Black Wall Street Journal reporter detained, cuffed while working on bank story

An image from cell phone video shows Dion Rabouin, a Wall Street Journal reporter, being detained by police

Phoenix police are conducting an administrative probe into a Black Wall Street Journal reporter’s detainment while working on a bank story.

ABC15 News reported that the Nov. 23, 2022, incident involving Dion Rabouin prompted Journal editor-in-chief Matt Murray to send a letter to Phoenix Chief Michael Sullivan requesting a review and demanding they take action to protect journalists’ rights.

“I am appalled and concerned that officers at your department would attempt to interfere with Mr. Rabouin’s constitutional right to engage in journalism and purport to limit anyone’s presence in a public location,” Murray wrote, according to ABC15.

An image from cell phone video shows Dion Rabouin, a Wall Street Journal reporter, being detained by police while working on a story on savings accounts outside of a Chase Bank in Phoenix, Arizona. (YouTube screenshot)

The event prompts further accusations that Phoenix violated First Amendment rights.

Rabouin, a journalist for the Journal based in New York, visited family in Phoenix for the Thanksgiving break.

He asserted that he dressed casually when he visited a Chase Bank location in north Phoenix to conduct man-on-the-street interviews for a report about savings accounts.

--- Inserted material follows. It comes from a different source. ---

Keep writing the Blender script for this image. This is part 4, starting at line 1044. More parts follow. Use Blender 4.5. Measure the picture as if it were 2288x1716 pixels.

While he was on the sidewalk outside the building, two employees allegedly approached Rabouin and asked what he was doing before heading back inside.

The bank allegedly never asked him to leave, and he was unaware that the sidewalk was private property.

Rabouin said he identified himself to a police officer who showed up and told them bank employees knew what was going on, to which he replied, “Well, you can’t do that.”

Officer Caleb Zimmerman reported that bank staff claimed Rabouin refused to leave, and the reporter initially declined to identify himself.

A bystander started recording on her cell phone after seeing the scene unfold. Katelyn Parady’s video starts several minutes after the exchange between Rabouin and Zimmerman begins, with the reporter being placed in handcuffs.

Rabouin claimed that he told the officer he would leave if he weren’t on public property, but the officer shifted his body to keep him from doing so.

Zimmerman noted in his incident report that he had sufficient grounds to detain Rabouin for trespassing.

Backup officers came around eight minutes into the cell phone video. After two more minutes, with other cops present as witnesses, Zimmerman releases Rabouin from his handcuffs.

Rabouin submitted an internal complaint, claiming that a few weeks later, a Phoenix official called to inform him they found no evidence of police misconduct that day.

“As journalists, we don’t really want to be the story. We want to report the story,” Rabouin said, ABC15 reported. “I think it’s important to talk about. This is a department that’s under DOJ investigation for excessive force, under investigation for the way they operate and handle business, and despite that, they continue to operate this way.”